By Christopher Guly
OTTAWA – As bill C-18 enters its final stretch in the Senate, two former senior officials with the CRTC have proposed alternative ways to support Canada’s struggling news industry beyond the Online News Act, whose aim to redistribute advertising income from such digital platforms as Meta’s Facebook and Alphabet’s Google to new organizations is untenable in their view.
“The industry and public policy-makers need to accept that during a period of disruption such as the one currently underway, there will be companies incapable of surviving,” write former CRTC chair Konrad von Finckenstein and past CRTC telecommunications vice-chair Peter Menzies in a new paper, …and now, the news. A national news media policy for Canada, for the Macdonald-Laurier Institute.
“What is necessary is not the survival of all companies currently involved in producing journalism, but that journalism and journalists can transition from unstable platforms to those capable of sustaining the work in the future. Allowing market forces to drive the industry is, ultimately, the solution.”

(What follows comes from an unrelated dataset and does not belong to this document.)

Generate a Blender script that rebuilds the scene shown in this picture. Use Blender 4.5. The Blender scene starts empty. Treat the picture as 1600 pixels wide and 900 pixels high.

They present a “news media public policy” featuring several elements, including reforming the CBC, which von Finckenstein and Menzies say is “not a pure-play public broadcaster” and in fact “is also a commercial competitor – heavily subsidized by public funds – to all other private news organizations, distorting the media landscape and limiting opportunities for competition.”
CBC “must no longer be permitted to sell advertising on any of its platforms in competition with other domestic news organizations and broadcasters,” the authors argue. “Not only does this practice distort the market and diminish advertising revenue opportunities for private sector news media, it risks distorting [the public broadcaster’s] mandate by encouraging it to focus on primary advertising markets in Toronto and Montreal at the expense of service to the rest of the country.”
The former CRTC senior officials also believe that “all CBC news content should be made available for reproduction – with credit – to other news organizations in Canada. As this information is publicly funded, it should be considered a public asset available throughout the nation following its initial posting, publication, and broadcast.”
Menzies and von Finckenstein present reforms to their former employer, too. It’s time, they say, to “re-evaluate” the CRTC’s role.
In light of bill C-11 – the Online Streaming Act – becoming law, the commission “will also be given authority over all audio and visual content on the internet, a development that could have considerable impact on the many online-only, currently unlicensed news providers functioning there” necessitating the CRTC to become “a positive contributor to a healthy news economy,” the authors write.
“Therefore, we recommend that in exercising its powers under the Broadcasting Act, the CRTC should take cognizance of [a new] Journalism Support Act and take no decision that will in any way directly or indirectly interfere with the operations of the latter.”
To support the digital transition of Canada’s news media, von Finckenstein and Menzies suggest that all expenditures by eligible news businesses, as defined in C-18, which “involve an investment in digital transformation technology [be] eligible to claim that investment as a capital cost allowance in their first year.”